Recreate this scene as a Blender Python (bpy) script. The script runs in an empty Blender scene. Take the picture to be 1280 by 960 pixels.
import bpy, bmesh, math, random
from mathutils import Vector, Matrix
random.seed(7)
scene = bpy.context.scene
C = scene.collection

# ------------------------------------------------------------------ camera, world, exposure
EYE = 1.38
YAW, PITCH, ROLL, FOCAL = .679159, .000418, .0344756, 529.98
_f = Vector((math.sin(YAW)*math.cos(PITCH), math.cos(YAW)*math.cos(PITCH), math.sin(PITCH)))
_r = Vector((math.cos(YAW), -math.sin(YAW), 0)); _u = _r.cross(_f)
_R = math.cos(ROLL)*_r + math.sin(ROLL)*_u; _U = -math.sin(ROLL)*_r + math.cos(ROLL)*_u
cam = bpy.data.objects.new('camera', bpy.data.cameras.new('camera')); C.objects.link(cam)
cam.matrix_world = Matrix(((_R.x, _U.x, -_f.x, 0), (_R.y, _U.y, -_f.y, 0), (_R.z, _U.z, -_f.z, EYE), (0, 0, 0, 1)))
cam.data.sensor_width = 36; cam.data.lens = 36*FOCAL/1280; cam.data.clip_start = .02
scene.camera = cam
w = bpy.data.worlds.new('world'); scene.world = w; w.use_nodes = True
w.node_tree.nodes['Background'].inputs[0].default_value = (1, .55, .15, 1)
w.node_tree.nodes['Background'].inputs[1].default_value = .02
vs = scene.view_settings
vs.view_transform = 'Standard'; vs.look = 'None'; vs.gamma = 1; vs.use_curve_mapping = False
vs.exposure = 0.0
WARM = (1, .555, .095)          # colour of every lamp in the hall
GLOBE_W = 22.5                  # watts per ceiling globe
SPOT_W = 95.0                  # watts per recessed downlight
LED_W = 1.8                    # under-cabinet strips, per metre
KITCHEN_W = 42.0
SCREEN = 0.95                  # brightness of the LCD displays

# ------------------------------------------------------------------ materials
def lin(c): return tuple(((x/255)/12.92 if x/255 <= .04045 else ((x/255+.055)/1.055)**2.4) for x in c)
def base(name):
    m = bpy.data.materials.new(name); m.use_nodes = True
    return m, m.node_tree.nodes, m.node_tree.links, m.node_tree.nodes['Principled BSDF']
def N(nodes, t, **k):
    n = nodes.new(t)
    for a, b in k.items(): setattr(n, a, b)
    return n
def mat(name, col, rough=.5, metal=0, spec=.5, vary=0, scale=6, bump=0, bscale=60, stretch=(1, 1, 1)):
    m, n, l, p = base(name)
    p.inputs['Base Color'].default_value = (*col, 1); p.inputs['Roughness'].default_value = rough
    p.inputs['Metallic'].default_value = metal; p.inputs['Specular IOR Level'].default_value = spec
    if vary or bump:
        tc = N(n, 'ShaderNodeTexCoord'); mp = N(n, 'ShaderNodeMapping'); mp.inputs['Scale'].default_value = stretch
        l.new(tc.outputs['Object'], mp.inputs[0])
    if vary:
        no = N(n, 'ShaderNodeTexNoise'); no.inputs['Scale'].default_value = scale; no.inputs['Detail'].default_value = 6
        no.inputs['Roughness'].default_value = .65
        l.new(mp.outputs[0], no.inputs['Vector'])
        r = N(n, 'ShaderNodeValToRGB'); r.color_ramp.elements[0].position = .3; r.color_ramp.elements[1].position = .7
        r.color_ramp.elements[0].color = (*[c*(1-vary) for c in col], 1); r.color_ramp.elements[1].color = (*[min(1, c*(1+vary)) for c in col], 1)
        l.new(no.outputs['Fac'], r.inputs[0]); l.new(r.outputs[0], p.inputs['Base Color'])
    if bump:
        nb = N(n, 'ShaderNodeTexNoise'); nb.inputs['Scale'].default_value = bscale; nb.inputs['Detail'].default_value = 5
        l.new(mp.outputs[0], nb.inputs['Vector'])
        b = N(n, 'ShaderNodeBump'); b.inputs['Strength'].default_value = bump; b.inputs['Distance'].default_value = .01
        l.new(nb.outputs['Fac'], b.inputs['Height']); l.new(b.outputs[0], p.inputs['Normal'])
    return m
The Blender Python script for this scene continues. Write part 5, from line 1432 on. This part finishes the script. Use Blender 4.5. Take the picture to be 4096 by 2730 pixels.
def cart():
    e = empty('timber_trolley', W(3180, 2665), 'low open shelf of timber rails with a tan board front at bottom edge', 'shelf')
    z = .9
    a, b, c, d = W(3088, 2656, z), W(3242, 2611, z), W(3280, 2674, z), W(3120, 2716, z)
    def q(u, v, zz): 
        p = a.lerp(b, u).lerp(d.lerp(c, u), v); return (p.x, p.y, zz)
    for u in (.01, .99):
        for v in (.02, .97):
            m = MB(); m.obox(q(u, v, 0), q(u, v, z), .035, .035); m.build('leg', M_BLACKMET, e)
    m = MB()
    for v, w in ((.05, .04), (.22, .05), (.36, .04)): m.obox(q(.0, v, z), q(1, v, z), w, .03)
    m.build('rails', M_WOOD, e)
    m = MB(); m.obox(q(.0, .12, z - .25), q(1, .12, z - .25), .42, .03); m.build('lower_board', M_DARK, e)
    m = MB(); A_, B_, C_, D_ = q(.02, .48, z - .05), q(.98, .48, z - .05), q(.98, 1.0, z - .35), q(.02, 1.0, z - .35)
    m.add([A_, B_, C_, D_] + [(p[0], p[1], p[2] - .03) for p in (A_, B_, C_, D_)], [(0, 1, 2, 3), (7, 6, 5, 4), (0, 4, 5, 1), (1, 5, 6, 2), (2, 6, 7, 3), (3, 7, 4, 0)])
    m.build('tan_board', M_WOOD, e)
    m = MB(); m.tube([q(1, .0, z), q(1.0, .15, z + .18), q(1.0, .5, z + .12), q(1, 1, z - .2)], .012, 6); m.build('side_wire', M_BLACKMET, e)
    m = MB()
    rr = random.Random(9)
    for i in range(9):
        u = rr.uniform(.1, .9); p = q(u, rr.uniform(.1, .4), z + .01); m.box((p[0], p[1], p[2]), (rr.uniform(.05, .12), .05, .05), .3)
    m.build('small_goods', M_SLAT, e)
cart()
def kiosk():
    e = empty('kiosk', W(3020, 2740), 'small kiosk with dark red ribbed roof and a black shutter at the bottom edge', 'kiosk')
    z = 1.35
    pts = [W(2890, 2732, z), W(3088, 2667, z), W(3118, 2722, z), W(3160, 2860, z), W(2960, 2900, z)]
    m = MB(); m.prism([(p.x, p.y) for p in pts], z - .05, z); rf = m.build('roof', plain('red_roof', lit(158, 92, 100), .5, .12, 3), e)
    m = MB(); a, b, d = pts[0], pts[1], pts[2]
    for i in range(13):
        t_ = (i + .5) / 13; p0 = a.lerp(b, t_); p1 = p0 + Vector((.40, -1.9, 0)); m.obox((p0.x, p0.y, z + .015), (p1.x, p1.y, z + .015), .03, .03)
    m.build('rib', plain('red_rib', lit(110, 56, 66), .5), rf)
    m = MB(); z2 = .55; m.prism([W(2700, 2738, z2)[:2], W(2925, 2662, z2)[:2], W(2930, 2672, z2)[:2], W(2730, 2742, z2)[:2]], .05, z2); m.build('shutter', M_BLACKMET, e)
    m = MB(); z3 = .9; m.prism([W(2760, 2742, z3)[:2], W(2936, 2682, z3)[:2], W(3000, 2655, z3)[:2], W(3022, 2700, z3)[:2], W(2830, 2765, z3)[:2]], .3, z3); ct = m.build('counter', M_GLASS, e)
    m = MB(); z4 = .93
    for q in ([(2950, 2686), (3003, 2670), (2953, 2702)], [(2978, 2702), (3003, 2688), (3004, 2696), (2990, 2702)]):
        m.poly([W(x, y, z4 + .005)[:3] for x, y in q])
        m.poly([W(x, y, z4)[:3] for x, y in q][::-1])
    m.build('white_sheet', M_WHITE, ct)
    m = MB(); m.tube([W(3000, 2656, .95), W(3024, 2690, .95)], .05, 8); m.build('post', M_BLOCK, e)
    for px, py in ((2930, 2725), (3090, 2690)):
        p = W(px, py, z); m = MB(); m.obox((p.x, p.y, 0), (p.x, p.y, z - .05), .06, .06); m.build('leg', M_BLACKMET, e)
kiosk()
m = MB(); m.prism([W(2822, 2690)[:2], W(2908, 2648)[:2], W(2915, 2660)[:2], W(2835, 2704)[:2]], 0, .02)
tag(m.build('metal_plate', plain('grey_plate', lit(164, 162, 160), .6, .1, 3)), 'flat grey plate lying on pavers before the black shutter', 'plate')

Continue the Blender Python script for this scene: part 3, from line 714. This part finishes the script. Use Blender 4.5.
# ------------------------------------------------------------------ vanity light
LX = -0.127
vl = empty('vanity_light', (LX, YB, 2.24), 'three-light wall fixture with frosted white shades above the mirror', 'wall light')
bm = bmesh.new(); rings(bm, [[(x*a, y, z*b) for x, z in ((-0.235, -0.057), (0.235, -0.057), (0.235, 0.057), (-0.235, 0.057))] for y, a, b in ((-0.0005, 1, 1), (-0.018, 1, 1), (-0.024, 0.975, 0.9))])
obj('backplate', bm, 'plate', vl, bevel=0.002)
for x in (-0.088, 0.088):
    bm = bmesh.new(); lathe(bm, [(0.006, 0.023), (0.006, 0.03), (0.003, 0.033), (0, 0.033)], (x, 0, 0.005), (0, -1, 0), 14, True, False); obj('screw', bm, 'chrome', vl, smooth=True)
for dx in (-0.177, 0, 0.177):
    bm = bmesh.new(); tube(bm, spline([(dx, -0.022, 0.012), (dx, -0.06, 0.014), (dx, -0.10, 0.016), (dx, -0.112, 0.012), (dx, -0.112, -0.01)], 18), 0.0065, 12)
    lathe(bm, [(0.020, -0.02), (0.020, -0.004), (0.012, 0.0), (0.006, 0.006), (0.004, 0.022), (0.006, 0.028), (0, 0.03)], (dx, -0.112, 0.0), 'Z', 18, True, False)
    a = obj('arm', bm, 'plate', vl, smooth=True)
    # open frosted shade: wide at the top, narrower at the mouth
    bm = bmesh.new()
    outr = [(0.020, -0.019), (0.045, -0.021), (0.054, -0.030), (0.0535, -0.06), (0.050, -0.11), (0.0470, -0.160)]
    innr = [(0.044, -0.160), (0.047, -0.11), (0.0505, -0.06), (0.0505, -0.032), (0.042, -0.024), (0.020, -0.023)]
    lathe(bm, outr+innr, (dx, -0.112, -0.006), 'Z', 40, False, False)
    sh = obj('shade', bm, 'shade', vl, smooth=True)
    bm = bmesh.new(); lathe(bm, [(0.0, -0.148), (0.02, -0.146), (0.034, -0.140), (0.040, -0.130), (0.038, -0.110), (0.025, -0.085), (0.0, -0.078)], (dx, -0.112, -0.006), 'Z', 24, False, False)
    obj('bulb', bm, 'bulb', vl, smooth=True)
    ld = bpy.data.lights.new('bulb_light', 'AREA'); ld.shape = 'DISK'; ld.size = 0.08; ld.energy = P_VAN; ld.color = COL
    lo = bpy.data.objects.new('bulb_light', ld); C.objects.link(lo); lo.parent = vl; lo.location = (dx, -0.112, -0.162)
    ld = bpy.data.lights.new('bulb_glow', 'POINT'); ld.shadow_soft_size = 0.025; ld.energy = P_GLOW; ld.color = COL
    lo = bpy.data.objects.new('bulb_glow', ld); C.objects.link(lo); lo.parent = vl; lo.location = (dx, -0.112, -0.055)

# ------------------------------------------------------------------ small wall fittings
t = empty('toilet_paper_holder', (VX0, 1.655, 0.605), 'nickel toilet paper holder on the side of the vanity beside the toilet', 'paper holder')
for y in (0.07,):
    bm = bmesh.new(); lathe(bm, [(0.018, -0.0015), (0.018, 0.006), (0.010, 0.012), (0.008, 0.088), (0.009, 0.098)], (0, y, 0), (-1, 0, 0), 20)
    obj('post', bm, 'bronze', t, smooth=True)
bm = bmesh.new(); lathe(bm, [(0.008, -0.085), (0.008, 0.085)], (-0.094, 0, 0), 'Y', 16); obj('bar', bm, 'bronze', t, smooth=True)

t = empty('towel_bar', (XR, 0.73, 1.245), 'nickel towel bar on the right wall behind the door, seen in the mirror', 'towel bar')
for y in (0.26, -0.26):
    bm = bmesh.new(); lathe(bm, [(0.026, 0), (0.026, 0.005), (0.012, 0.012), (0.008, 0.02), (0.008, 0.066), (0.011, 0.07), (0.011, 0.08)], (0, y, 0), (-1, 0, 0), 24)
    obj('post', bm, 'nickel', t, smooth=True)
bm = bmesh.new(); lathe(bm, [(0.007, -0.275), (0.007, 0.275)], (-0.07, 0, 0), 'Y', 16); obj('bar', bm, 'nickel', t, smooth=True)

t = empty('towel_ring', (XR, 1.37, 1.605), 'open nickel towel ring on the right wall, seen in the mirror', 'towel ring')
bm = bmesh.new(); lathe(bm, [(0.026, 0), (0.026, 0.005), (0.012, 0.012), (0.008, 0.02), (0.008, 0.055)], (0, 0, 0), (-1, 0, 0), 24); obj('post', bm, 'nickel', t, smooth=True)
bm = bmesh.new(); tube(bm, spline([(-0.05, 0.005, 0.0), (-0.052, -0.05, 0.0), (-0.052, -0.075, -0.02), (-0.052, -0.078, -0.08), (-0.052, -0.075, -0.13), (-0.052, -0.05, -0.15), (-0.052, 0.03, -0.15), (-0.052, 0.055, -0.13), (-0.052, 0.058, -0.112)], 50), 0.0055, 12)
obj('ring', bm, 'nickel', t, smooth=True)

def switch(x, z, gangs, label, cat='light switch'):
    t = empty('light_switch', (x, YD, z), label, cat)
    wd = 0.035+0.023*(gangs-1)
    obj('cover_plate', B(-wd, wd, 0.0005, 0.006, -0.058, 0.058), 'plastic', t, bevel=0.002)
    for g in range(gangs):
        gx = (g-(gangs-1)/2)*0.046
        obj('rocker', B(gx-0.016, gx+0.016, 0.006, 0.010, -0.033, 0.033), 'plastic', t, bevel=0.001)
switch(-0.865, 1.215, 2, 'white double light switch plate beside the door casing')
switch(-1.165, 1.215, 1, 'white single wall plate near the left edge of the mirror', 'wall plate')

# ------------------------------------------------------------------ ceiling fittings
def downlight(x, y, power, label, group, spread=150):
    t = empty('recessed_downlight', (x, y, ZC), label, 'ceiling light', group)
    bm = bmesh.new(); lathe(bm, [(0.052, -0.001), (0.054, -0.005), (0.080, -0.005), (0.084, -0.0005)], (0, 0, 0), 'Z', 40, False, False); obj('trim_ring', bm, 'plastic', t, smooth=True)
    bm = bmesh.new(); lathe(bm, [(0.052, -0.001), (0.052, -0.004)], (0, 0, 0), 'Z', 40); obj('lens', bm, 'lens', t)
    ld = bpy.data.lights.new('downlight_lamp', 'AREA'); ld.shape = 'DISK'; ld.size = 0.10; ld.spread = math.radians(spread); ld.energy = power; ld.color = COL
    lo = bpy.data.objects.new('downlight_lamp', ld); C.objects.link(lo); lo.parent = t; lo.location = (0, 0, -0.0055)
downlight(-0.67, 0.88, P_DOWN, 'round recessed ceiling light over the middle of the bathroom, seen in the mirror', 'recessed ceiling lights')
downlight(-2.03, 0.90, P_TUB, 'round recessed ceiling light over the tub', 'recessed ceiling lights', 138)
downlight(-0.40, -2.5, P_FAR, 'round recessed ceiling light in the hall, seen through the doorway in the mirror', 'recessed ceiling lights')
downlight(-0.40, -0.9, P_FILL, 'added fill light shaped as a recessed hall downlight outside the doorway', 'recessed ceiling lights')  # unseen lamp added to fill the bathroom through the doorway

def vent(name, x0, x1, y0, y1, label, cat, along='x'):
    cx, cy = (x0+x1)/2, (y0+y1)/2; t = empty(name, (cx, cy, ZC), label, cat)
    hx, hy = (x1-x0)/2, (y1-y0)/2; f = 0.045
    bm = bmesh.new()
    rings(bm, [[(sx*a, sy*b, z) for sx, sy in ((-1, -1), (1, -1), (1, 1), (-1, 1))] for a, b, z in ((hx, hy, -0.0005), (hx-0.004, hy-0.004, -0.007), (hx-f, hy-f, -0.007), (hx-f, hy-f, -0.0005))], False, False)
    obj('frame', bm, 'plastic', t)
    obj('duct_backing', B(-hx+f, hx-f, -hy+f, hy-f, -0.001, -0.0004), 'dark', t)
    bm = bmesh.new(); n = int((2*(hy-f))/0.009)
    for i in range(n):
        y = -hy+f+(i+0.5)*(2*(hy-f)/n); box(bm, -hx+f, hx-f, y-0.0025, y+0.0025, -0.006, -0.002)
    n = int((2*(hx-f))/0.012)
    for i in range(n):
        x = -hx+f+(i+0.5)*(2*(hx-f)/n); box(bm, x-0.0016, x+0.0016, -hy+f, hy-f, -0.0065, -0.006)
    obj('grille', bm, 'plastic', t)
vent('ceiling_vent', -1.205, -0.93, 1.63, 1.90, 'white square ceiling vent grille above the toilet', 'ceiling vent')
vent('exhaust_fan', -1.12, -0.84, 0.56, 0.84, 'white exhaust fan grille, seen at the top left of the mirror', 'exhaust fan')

### Challenge
Everything from the first line of the material through the line containing "SCREEN = 0.95" is to be printed exactly; lines after that are to be left out.

### Reply
Recreate this scene as a Blender Python (bpy) script. The script runs in an empty Blender scene. Take the picture to be 1280 by 960 pixels.
import bpy, bmesh, math, random
from mathutils import Vector, Matrix
random.seed(7)
scene = bpy.context.scene
C = scene.collection

# ------------------------------------------------------------------ camera, world, exposure
EYE = 1.38
YAW, PITCH, ROLL, FOCAL = .679159, .000418, .0344756, 529.98
_f = Vector((math.sin(YAW)*math.cos(PITCH), math.cos(YAW)*math.cos(PITCH), math.sin(PITCH)))
_r = Vector((math.cos(YAW), -math.sin(YAW), 0)); _u = _r.cross(_f)
_R = math.cos(ROLL)*_r + math.sin(ROLL)*_u; _U = -math.sin(ROLL)*_r + math.cos(ROLL)*_u
cam = bpy.data.objects.new('camera', bpy.data.cameras.new('camera')); C.objects.link(cam)
cam.matrix_world = Matrix(((_R.x, _U.x, -_f.x, 0), (_R.y, _U.y, -_f.y, 0), (_R.z, _U.z, -_f.z, EYE), (0, 0, 0, 1)))
cam.data.sensor_width = 36; cam.data.lens = 36*FOCAL/1280; cam.data.clip_start = .02
scene.camera = cam
w = bpy.data.worlds.new('world'); scene.world = w; w.use_nodes = True
w.node_tree.nodes['Background'].inputs[0].default_value = (1, .55, .15, 1)
w.node_tree.nodes['Background'].inputs[1].default_value = .02
vs = scene.view_settings
vs.view_transform = 'Standard'; vs.look = 'None'; vs.gamma = 1; vs.use_curve_mapping = False
vs.exposure = 0.0
WARM = (1, .555, .095)          # colour of every lamp in the hall
GLOBE_W = 22.5                  # watts per ceiling globe
SPOT_W = 95.0                  # watts per recessed downlight
LED_W = 1.8                    # under-cabinet strips, per metre
KITCHEN_W = 42.0
SCREEN = 0.95                  # brightness of the LCD displays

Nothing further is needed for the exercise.